Halley’s comet every year


Comet Hal­ley – the most famous of all comets – last vis­it­ed Earth in 1986. I remember lying on my bed and staring out my bedroom window at it. But even if you were not alive then, you can still see its effects. Every year at this time the earth moves through the trail of dust, ice, and rubble that the comet left behind. These strike Earth’s atmos­phere most fully around Octo­ber 20-22. As it strikes our atmos­phere and begins to fall to Earth, the cometary debris vapor­izes, leav­ing bright streaks across a dark night sky known to us as mete­ors or shoot­ing stars. Thus, every year at this time, as Earth pass­es through debris left behind by Comet Hal­ley, we on Earth see the Ori­on­id mete­or show­er.

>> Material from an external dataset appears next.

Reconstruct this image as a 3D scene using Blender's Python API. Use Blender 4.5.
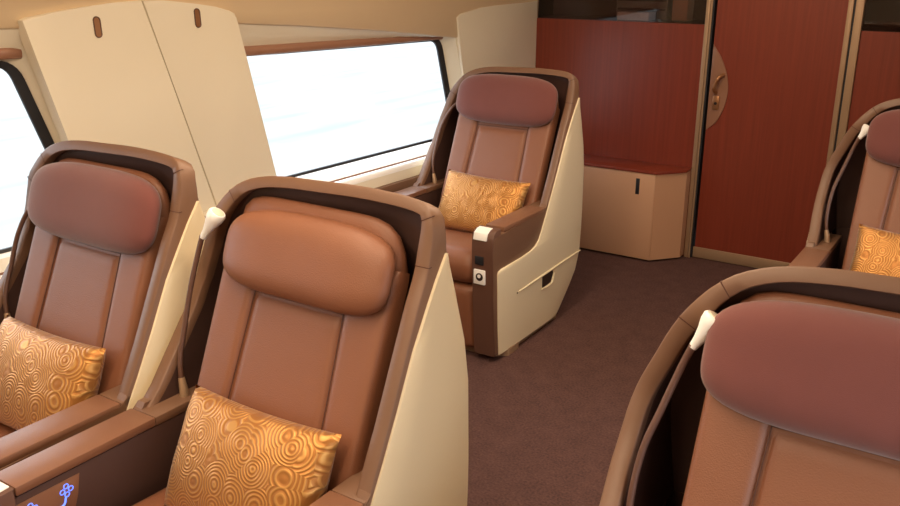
import bpy, bmesh, math, random
from mathutils import Vector, Matrix
random.seed(4)
for _o in list(bpy.data.objects): bpy.data.objects.remove(_o)
SC = bpy.context.scene
COL = SC.collection
PI = math.pi

# ------------------------------------------------------------------ camera
CAM = Vector((2.807, -1.381, 1.617))
cd = bpy.data.cameras.new('camera'); cam = bpy.data.objects.new('camera', cd); COL.objects.link(cam)
yaw, pit, rol = [math.radians(a) for a in (-33.367, -18.309, 0.133)]
Fw = Vector((math.sin(yaw)*math.cos(pit), math.cos(yaw)*math.cos(pit), math.sin(pit)))
Rt = Vector((math.cos(yaw), -math.sin(yaw), 0)); Up = Rt.cross(Fw)
R2 = Rt*math.cos(rol)+Up*math.sin(rol); U2 = -Rt*math.sin(rol)+Up*math.cos(rol)
M = Matrix((R2, U2, -Fw)).transposed().to_4x4(); M.translation = CAM
cam.matrix_world = M
cd.sensor_width = 36; cd.lens = 881.5/900*36; cd.clip_start = 0.02; cd.clip_end = 500
SC.camera = cam

# ------------------------------------------------------------------ world, lights, exposure
SC.view_settings.view_transform = 'Standard'; SC.view_settings.look = 'None'
SC.view_settings.gamma = 1; SC.view_settings.use_curve_mapping = False
SC.view_settings.exposure = 0.0
w = bpy.data.worlds.new('overcast_sky'); SC.world = w; w.use_nodes = True
bg = w.node_tree.nodes['Background']
bg.inputs[0].default_value = (0.88, 0.94, 1.0, 1); bg.inputs[1].default_value = 4.0

def area(name, loc, sx, sy, power, col, rot=(0, 0, 0)):
    l = bpy.data.lights.new(name, 'AREA'); l.shape = 'RECTANGLE'; l.size = sx; l.size_y = sy
    l.energy = power; l.color = col
    o = bpy.data.objects.new(name, l); COL.objects.link(o); o.location = loc; o.rotation_euler = rot
    return o
WARM = (1.0, 0.79, 0.55)
area('ceiling_lamp_light', (1.28, -0.3, 2.03), 0.16, 4.2, 32, WARM)
area('ceiling_lamp_light', (2.02, -0.3, 2.03), 0.16, 4.2, 32, WARM)
area('ceiling_lamp_light', (1.65, 2.75, 2.03), 0.5, 0.16, 5, WARM)

# ------------------------------------------------------------------ materials
def mat(name, col, rough=0.5, metal=0.0, noise=0.0, nscale=30, bump=0.0, bscale=400, coat=0.0, sheen=0.0, spec=0.5, stretch=None):
    m = bpy.data.materials.new(name); m.use_nodes = True; nt = m.node_tree; b = nt.nodes['Principled BSDF']
    b.inputs['Base Color'].default_value = (*col, 1); b.inputs['Roughness'].default_value = rough
    b.inputs['Metallic'].default_value = metal; b.inputs['Coat Weight'].default_value = coat
    b.inputs['Sheen Weight'].default_value = sheen; b.inputs['Specular IOR Level'].default_value = spec
    tc = nt.nodes.new('ShaderNodeTexCoord'); mp = nt.nodes.new('ShaderNodeMapping')
    nt.links.new(tc.outputs['Object'], mp.inputs[0])
    if stretch: mp.inputs['Scale'].default_value = stretch
    n = nt.nodes.new('ShaderNodeTexNoise'); n.inputs['Scale'].default_value = nscale; n.inputs['Detail'].default_value = 6
    nt.links.new(mp.outputs[0], n.inputs[0])
    mx = nt.nodes.new('ShaderNodeMix'); mx.data_type = 'RGBA'
    k = noise
    mx.inputs[6].default_value = (*[c*(1-k) for c in col], 1); mx.inputs[7].default_value = (*[min(1, c*(1+k)) for c in col], 1)
    nt.links.new(n.outputs[0], mx.inputs[0]); nt.links.new(mx.outputs[2], b.inputs['Base Color'])
    if bump:
        n2 = nt.nodes.new('ShaderNodeTexNoise'); n2.inputs['Scale'].default_value = bscale; n2.inputs['Detail'].default_value = 3
        nt.links.new(mp.outputs[0], n2.inputs[0])
        bp = nt.nodes.new('ShaderNodeBump'); bp.inputs['Strength'].default_value = bump; bp.inputs['Distance'].default_value = 0.002
        nt.links.new(n2.outputs[0], bp.inputs['Height']); nt.links.new(bp.outputs[0], b.inputs['Normal'])
    return m

def sr(r, g, b):   # sRGB 0-255 to linear
    f = lambda c: (c/255/12.92) if c <= 10 else ((c/255+0.055)/1.055)**2.4
    return (f(r), f(g), f(b))

M_CREAM = mat('cream_plastic', sr(228, 218, 198), 0.42, noise=0.03, nscale=3, spec=0.4)
M_PANEL = mat('cream_seat_panel', sr(228, 212, 180), 0.38, noise=0.02, nscale=4)
M_TAN = mat('tan_ceiling_panel', sr(214, 190, 156), 0.5, noise=0.03, nscale=4)
M_SHELL = mat('brown_shell', sr(120, 88, 68), 0.45, noise=0.04, nscale=20, bump=0.08, bscale=900)
M_DARK = mat('dark_brown_lining', sr(72, 48, 42), 0.6, noise=0.05, nscale=40, bump=0.1, bscale=900)
M_ARM = mat('brown_armrest_pad', sr(130, 90, 68), 0.42, noise=0.05, nscale=30, bump=0.15, bscale=700)
M_LEATH = mat('brown_leather', sr(134, 86, 62), 0.46, noise=0.07, nscale=12, bump=0.35, bscale=350)
M_SEAM = mat('dark_seam', sr(84, 50, 38), 0.7)
M_MAUVE = mat('mauve_cover', sr(112, 60, 55), 0.85, noise=0.08, nscale=18, bump=0.3, bscale=900, sheen=0.35)
M_WHITE = mat('white_plastic', sr(247, 246, 244), 0.3)
M_BLACK = mat('black_rubber', sr(30, 30, 36), 0.55)
M_SLOT = mat('dark_slot', sr(40, 24, 18), 0.6)
M_CHAMP = mat('champagne_metal', sr(176, 146, 118), 0.38, metal=0.35, noise=0.03, nscale=6)
M_BRONZE = mat('bronze_handle', sr(170, 122, 86), 0.3, metal=0.6)
M_BAR = mat('brown_blind_cassette', sr(150, 108, 86), 0.35, noise=0.03)
M_CAB = mat('beige_cabinet', sr(202, 156, 124), 0.45, noise=0.02, nscale=4)
M_PILLAR = mat('dark_brown_plastic', sr(100, 70, 58), 0.42, noise=0.04)
M_GREY = mat('grey_metal', sr(150, 146, 142), 0.4, metal=0.2)
M_SNOW = None

def wood():
    m = mat('red_mahogany_veneer', sr(140, 56, 42), 0.38, spec=0.4); nt = m.node_tree; b = nt.nodes['Principled BSDF']
    tc = nt.nodes.new('ShaderNodeTexCoord'); mp = nt.nodes.new('ShaderNodeMapping'); mp.inputs['Scale'].default_value = (45, 45, 1.2)
    n = nt.nodes.new('ShaderNodeTexNoise'); n.inputs['Scale'].default_value = 1.6; n.inputs['Detail'].default_value = 8; n.inputs['Roughness'].default_value = 0.6
    cr = nt.nodes.new('ShaderNodeValToRGB'); cr.color_ramp.elements[0].position = 0.3; cr.color_ramp.elements[1].position = 0.72
    cr.color_ramp.elements[0].color = (*sr(120, 50, 34), 1); cr.color_ramp.elements[1].color = (*sr(136, 58, 40), 1)
    nt.links.new(tc.outputs['Object'], mp.inputs[0]); nt.links.new(mp.outputs[0], n.inputs[0]); nt.links.new(n.outputs[0], cr.inputs[0])
    nt.links.new(cr.outputs[0], b.inputs['Base Color']); b.inputs['Coat Weight'].default_value = 0.15; b.inputs['Coat Roughness'].default_value = 0.2
    return m
M_WOOD = wood()

def carpet():
    m = mat('grey_brown_carpet', sr(98, 82, 84), 0.95, spec=0.1); nt = m.node_tree; b = nt.nodes['Principled BSDF']
    tc = nt.nodes.new('ShaderNodeTexCoord'); n = nt.nodes.new('ShaderNodeTexNoise'); n.inputs['Scale'].default_value = 120; n.inputs['Detail'].default_value = 5
    n2 = nt.nodes.new('ShaderNodeTexNoise'); n2.inputs['Scale'].default_value = 14; n2.inputs['Detail'].default_value = 4
    ad = nt.nodes.new('ShaderNodeMath'); ad.operation = 'MULTIPLY_ADD'; ad.inputs[1].default_value = 0.35
    cr = nt.nodes.new('ShaderNodeValToRGB'); cr.color_ramp.elements[0].position = 0.42; cr.color_ramp.elements[1].position = 0.95
    cr.color_ramp.elements[0].color = (*sr(72, 52, 50), 1); cr.color_ramp.elements[1].color = (*sr(104, 76, 72), 1)
    nt.links.new(tc.outputs['Object'], n.inputs[0]); nt.links.new(tc.outputs['Object'], n2.inputs[0])
    nt.links.new(n2.outputs[0], ad.inputs[0]); nt.links.new(n.outputs[0], ad.inputs[2]); nt.links.new(ad.outputs[0], cr.inputs[0]); nt.links.new(cr.outputs[0], b.inputs['Base Color'])
    bp = nt.nodes.new('ShaderNodeBump'); bp.inputs['Strength'].default_value = 0.6; bp.inputs['Distance'].default_value = 0.004
    nt.links.new(n.outputs[0], bp.inputs['Height']); nt.links.new(bp.outputs[0], b.inputs['Normal'])
    return m
M_FLOOR = carpet()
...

In 2012, this show­er peaks on the morn­ing of Sun­day, Octo­ber 21. It should be pretty good this year as the waxing crescent moon should be set by midnight. Go have a look tonight, the comet itself will not be back until 2061.


4 comments on “Halley’s comet every year

  1. I didn’t know that the Earth crosses the place where Haley’s comet left debris behind every single year; that is interesting and I hope I don’t miss it next year. I’d love to see a meteor shower. You said that the comet won’t be back until 2061, where is it until then?